━━ Information provided

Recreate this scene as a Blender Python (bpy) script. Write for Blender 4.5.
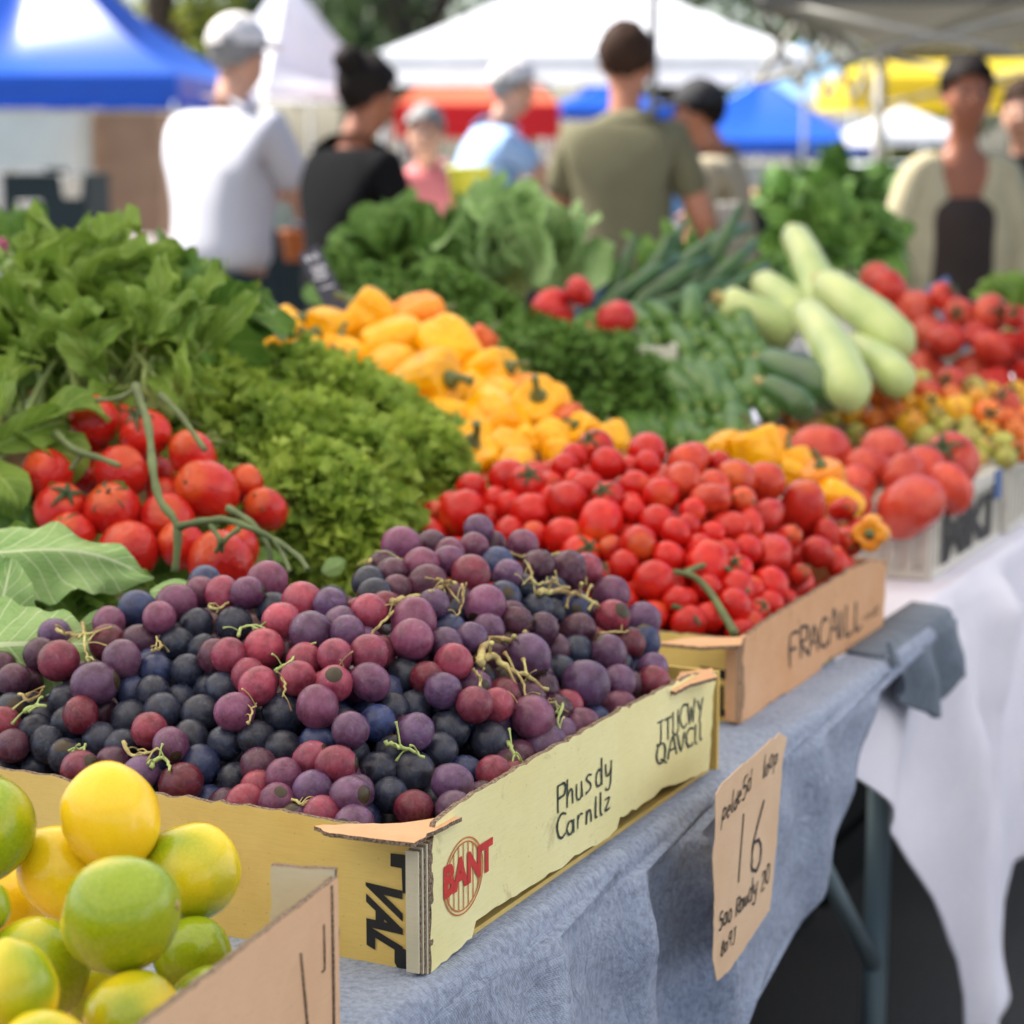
import bpy, math, random, re
import numpy as np
from mathutils import Vector, Matrix, Quaternion, noise
R = math.radians
random.seed(7)
for o in list(bpy.data.objects): bpy.data.objects.remove(o)
scn = bpy.context.scene
col = scn.collection
# ------------------------------------------------------------------ camera numbers (pinhole, 2200 px focal length)
F = 2200.0
PITCH = math.atan(362 / F)
CAM = Vector((0, 0, 1.30))
FW = Vector((0, math.cos(PITCH), -math.sin(PITCH)))
UP = Vector((0, math.sin(PITCH), math.cos(PITCH)))
RT = Vector((1, 0, 0))
def ray(px, py): return (RT * (px - 512) - UP * (py - 512)) / F + FW
def at(px, py, D): return CAM + ray(px, py) * D          # D metres ahead of the camera
def onz(px, py, z):
    d = ray(px, py); return CAM + d * ((z - CAM.z) / d.z)
# stall frame: s runs along the tables' front edge, t across them (away from the customer side)
A0 = 0.453987
U = Vector((math.sin(A0), math.cos(A0), 0)); V = Vector((-math.cos(A0), math.sin(A0), 0))
O0 = Vector((-0.0544, 1.3901, 0))
Z = Vector((0, 0, 1))
def T(s, t, z): return O0 + U * s + V * t + Z * z
def ST(p):
    q = p - O0; return q.dot(U), q.dot(V)
def on_t(px, py, t):                                      # ray against the upright plane at this t
    d = ray(px, py); k = (t - (CAM - O0).dot(V)) / d.dot(V)
    p = CAM + d * k; return ST(p)[0], p.z
TZ = 0.76
# ------------------------------------------------------------------ materials
def lin(c):
    return tuple(((x / 255) / 12.92 if x / 255 <= .04045 else ((x / 255 + .055) / 1.055) ** 2.4) for x in c)
class NT:
    def __init__(s, name):
        s.m = bpy.data.materials.new(name); s.m.use_nodes = True
        s.t = s.m.node_tree; s.n = s.t.nodes; s.l = s.t.links
        s.b = s.n['Principled BSDF']
    def node(s, ty, **kw):
        x = s.n.new(ty)
        for k, v in kw.items():
            if k in x.inputs.keys(): s.put(x.inputs[k], v)
            else: setattr(x, k, v)
        return x
    def put(s, sock, v):
        if isinstance(v, bpy.types.NodeSocket): s.l.new(v, sock)
        elif isinstance(v, tuple) and len(v) == 3 and sock.type == 'RGBA': sock.default_value = (*v, 1)
        else: sock.default_value = v
    def set(s, **kw):
        for k, v in kw.items(): s.put(s.b.inputs[k.replace('_', ' ')], v)
    def coord(s, kind='Object'):
        return s.node('ShaderNodeTexCoord').outputs[kind]
    def objcoord(s, amount=5.0):                           # object space shifted by a per-object random
        tc = s.coord(); oi = s.node('ShaderNodeObjectInfo')
        m = s.node('ShaderNodeVectorMath', operation='MULTIPLY'); s.l.new(oi.outputs['Random'], m.inputs[0]); m.inputs[1].default_value = (amount, amount * 1.7, amount * .6)
        a = s.node('ShaderNodeVectorMath', operation='ADD'); s.l.new(tc, a.inputs[0]); s.l.new(m.outputs[0], a.inputs[1])
        return a.outputs[0]
    def noise(s, vec, scale, detail=3, rough=.55, dist=0):
        x = s.node('ShaderNodeTexNoise'); s.l.new(vec, x.inputs['Vector'])
        x.inputs['Scale'].default_value = scale; x.inputs['Detail'].default_value = detail
        x.inputs['Roughness'].default_value = rough; x.inputs['Distortion'].default_value = dist
        return x.outputs['Fac']
    def ramp(s, fac, a, b, ca=(0, 0, 0), cb=(1, 1, 1)):
        x = s.node('ShaderNodeValToRGB'); s.l.new(fac, x.inputs[0]); e = x.color_ramp.elements
        e[0].position = a; e[1].position = b; e[0].color = (*ca, 1); e[1].color = (*cb, 1)
        return x.outputs[0]
    def mix(s, fac, a, b, mode='MIX'):
        x = s.node('ShaderNodeMix', data_type='RGBA', blend_type=mode)
        s.put(x.inputs[0], fac); s.put(x.inputs[6], a); s.put(x.inputs[7], b)
        return x.outputs[2]
    def math(s, op, a, b=0.0):
        x = s.node('ShaderNodeMath', operation=op); s.put(x.inputs[0], a); s.put(x.inputs[1], b); return x.outputs[0]
    def bump(s, h, strength=.3, dist=.001, prev=None):
        x = s.node('ShaderNodeBump'); s.l.new(h, x.inputs['Height'])
        x.inputs['Strength'].default_value = strength; x.inputs['Distance'].default_value = dist
        if prev: s.l.new(prev, x.inputs['Normal'])
        s.l.new(x.outputs[0], s.b.inputs['Normal']); return x.outputs[0]
MATS = {}
def plain(name, c, rough=.6, var=.25, scale=8, bump=0, bscale=60, metal=0, spec=.5, dist=.001, c2=None, detail=4, **kw):
    k = NT(name); v = k.coord()
    f = k.noise(v, scale, detail)
    dark = c2 or tuple(x * (1 - var) for x in c)
    k.set(Base_Color=k.mix(k.ramp(f, .35, .65), tuple(dark), tuple(c)), Roughness=rough, Metallic=metal, Specular_IOR_Level=spec)
    if bump: k.bump(k.noise(v, bscale, 4), bump, dist)
    for a, b in kw.items(): k.put(k.b.inputs[a.replace('_', ' ')], b)
    MATS[name] = k.m; return k.m
def leafmat(name, c, c2, vein, rough=.45, trans=.25, veins=9, bump=.5):
    k = NT(name); uv = k.coord('UV'); v = k.coord()
    sep = k.node('ShaderNodeSeparateXYZ'); k.l.new(uv, sep.inputs[0])
    au = k.math('ABSOLUTE', sep.outputs[1])                # distance from the midrib, 0..1
    mid = k.math('LESS_THAN', au, .045)
    ph = k.math('SUBTRACT', k.math('MULTIPLY', sep.outputs[0], veins), k.math('MULTIPLY', k.math('POWER', au, .8), 2.2))
    nz = k.math('MULTIPLY', k.noise(v, 40, 2), .35)
    fr = k.math('FRACT', k.math('ADD', ph, nz))
    side = k.math('LESS_THAN', k.math('ABSOLUTE', k.math('SUBTRACT', fr, .5)), .045)
    fine = k.ramp(k.noise(uv, 22, 4, .7), .46, .5)
    vf = k.math('MAXIMUM', mid, k.math('MULTIPLY', side, .75))
    base = k.mix(k.ramp(k.noise(v, 14, 4), .35, .65), c2, c)
    base = k.mix(k.math('MULTIPLY', fine, .15), base, vein)
    base = k.mix(vf, base, vein)
    k.set(Base_Color=base, Roughness=rough, Specular_IOR_Level=.25)
    k.bump(k.math('ADD', k.math('MULTIPLY', vf, -1.0), k.noise(v, 90, 3)), bump, .0015)
    tr = k.node('ShaderNodeBsdfTranslucent'); k.l.new(base, tr.inputs['Color'])
    mx = k.node('ShaderNodeMixShader'); mx.inputs[0].default_value = trans
    out = k.n['Material Output']; k.l.new(k.b.outputs[0], mx.inputs[1]); k.l.new(tr.outputs[0], mx.inputs[2]); k.l.new(mx.outputs[0], out.inputs[0])
    MATS[name] = k.m; return k.m
def fabric(name, c, trans=.35, rough=.8, scale=300):
    k = NT(name); v = k.coord(); 
    b = k.mix(k.ramp(k.noise(v, 3, 4), .3, .7), tuple(x * .9 for x in c), c)
    k.set(Base_Color=b, Roughness=rough); k.bump(k.noise(v, scale, 2), .15, .001)
    tr = k.node('ShaderNodeBsdfTranslucent'); k.l.new(b, tr.inputs['Color'])
    mx = k.node('ShaderNodeMixShader'); mx.inputs[0].default_value = trans
    out = k.n['Material Output']; k.l.new(k.b.outputs[0], mx.inputs[1]); k.l.new(tr.outputs[0], mx.inputs[2]); k.l.new(mx.outputs[0], out.inputs[0])
    MATS[name] = k.m; return k.m

def mk_grape():
    k = NT('grape_skin'); v = k.objcoord(); oi = k.node('ShaderNodeObjectInfo')
    raw = k.coord()
    n1 = k.ramp(k.noise(v, 1.3, 3), .32, .7)
    n2 = k.ramp(k.noise(v, 9, 6, .75), .42, .66)
    base = k.mix(n1, k.mix(1.0, oi.outputs['Color'], (.55, .42, .5), 'MULTIPLY'), k.mix(1.0, oi.outputs['Color'], (1.25, 1.25, 1.3), 'MULTIPLY'))
    lw = k.node('ShaderNodeLayerWeight'); lw.inputs[0].default_value = .35
    sp = k.node('ShaderNodeSeparateXYZ'); k.l.new(raw, sp.inputs[0])
    bf = k.math('ADD', k.math('MULTIPLY', n2, .05), k.math('MULTIPLY', k.ramp(k.noise(v, 2.2, 4, .6, .6),  .42, .74), .20))
    bf = k.math('ADD', bf, .03)
    bloom = k.mix(bf, base, k.mix(.62, (.42, .45, .58), k.mix(1.0, oi.outputs['Color'], (2.6, 2.6, 2.6), 'MULTIPLY')))
    scar = k.math('GREATER_THAN', sp.outputs[2], .9988)
    bloom = k.mix(scar, bloom, (.05, .035, .02))
    k.set(Base_Color=bloom, Roughness=k.mix(k.math('MINIMUM', k.math('MULTIPLY', bf, 2.0), 1.0), (.18,) * 3, (.40,) * 3), Specular_IOR_Level=.36)
    k.bump(k.noise(v, 60, 4), .12, .01)
    MATS['grape'] = k.m
mk_grape()
def mk_tomato():
    k = NT('tomato_skin'); v = k.objcoord(3); oi = k.node('ShaderNodeObjectInfo'); raw = k.coord()
    n1 = k.ramp(k.noise(v, 1.6, 3), .35, .7)
    n2 = k.ramp(k.noise(v, 30, 3, .6), .62, .72)
    base = k.mix(n1, k.mix(1.0, oi.outputs['Color'], (.82, .6, .7), 'MULTIPLY'), k.mix(1.0, oi.outputs['Color'], (1.1, 1.25, 1.1), 'MULTIPLY'))
    sp = k.node('ShaderNodeSeparateXYZ'); k.l.new(raw, sp.inputs[0])
    top = k.ramp(sp.outputs[2], .72, 1.0)
    base = k.mix(k.math('MULTIPLY', top, .3), base, (.75, .22, .03))
    base = k.mix(k.math('MULTIPLY', n2, .06), base, (.8, .45, .15))
    k.set(Base_Color=base, Roughness=.09, Specular_IOR_Level=.4, Coat_Weight=.0, Coat_Roughness=.08)
    k.bump(k.noise(v, 5, 2), .12, .1)
    MATS['tomato'] = k.m
mk_tomato()
def mk_pepper():
    k = NT('pepper_skin'); v = k.objcoord(3); oi = k.node('ShaderNodeObjectInfo')
    n1 = k.ramp(k.noise(v, 1.3, 3), .3, .7)
    base = k.mix(n1, k.mix(1.0, oi.outputs['Color'], (.95, .75, .6), 'MULTIPLY'), oi.outputs['Color'])
    k.set(Base_Color=base, Roughness=.16, Specular_IOR_Level=.4)
    k.bump(k.noise(v, 3, 2), .2, .1)
    MATS['pepper'] = k.m
mk_pepper()
def mk_citrus():
    k = NT('citrus_peel'); v = k.objcoord(4); raw = k.coord(); oi = k.node('ShaderNodeObjectInfo')
    g = k.math('ADD', k.noise(v, .62, 1.0, .3), k.math('SUBTRACT', oi.outputs['Alpha'], .5))
    f = k.ramp(g, .36, .64)
    mott = k.noise(v, 20, 4, .6)
    green = k.mix(k.ramp(mott, .35, .65), (.21, .32, .006), (.32, .42, .010))
    yellow = k.mix(k.ramp(mott, .35, .65), (.92, .64, .010), (.95, .72, .02))
    mid = k.mix(f, k.mix(1.0, oi.outputs['Color'], yellow, 'MULTIPLY'), green)
    vor = k.node('ShaderNodeTexVoronoi'); k.l.new(raw, vor.inputs['Vector']); vor.inputs['Scale'].default_value = 26
    pits = k.ramp(vor.outputs['Distance'], .0, .3)
    spots = k.ramp(k.noise(v, 8, 2), .76, .78)
    mid = k.mix(k.math('MULTIPLY', spots, .2), mid, (.2, .12, .03))
    mid = k.mix(k.math('MULTIPLY', k.math('SUBTRACT', 1.0, pits), .18), mid, (.9, .8, .3))
    k.set(Base_Color=mid, Roughness=.19, Specular_IOR_Level=.55)
    k.bump(pits, .14, .006)
    MATS['citrus'] = k.m
mk_citrus()
def mk_card(name, c, c2, rough=.75, stain=.3, fib=1.0):
    k = NT(name); v = k.coord()
    a = k.ramp(k.noise(v, 9, 5, .6), .3, .72)
    base = k.mix(a, c2, c)
    sc = k.node('ShaderNodeMapping'); k.l.new(v, sc.inputs[0]); sc.inputs['Scale'].default_value = (1, 1, 14)
    fb = k.noise(sc.outputs[0], 60, 4, .7)
    base = k.mix(k.math('MULTIPLY', k.ramp(fb, .45, .6), .10 * fib), base, tuple(x * .6 for x in c2))
    st = k.ramp(k.noise(v, 26, 6, .7, .6), .6, .72)
    base = k.mix(k.math('MULTIPLY', st, stain), base, (.16, .085, .035))
    sk = k.ramp(k.noise(v, 420, 2), .7, .74)
    base = k.mix(k.math('MULTIPLY', sk, .4), base, (.12, .07, .03))
    k.set(Base_Color=base, Roughness=rough, Specular_IOR_Level=.3)
    p = k.bump(k.noise(v, 12, 3), .5, .004); k.bump(fb, .12, .001, p)
    MATS[name] = k.m; return k.m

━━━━

### What you are asked to do:
Where a line of the material above holds the string "scene", copy that line.

### Answer to the exercise:
Recreate this scene as a Blender Python (bpy) script. Write for Blender 4.5.
scn = bpy.context.scene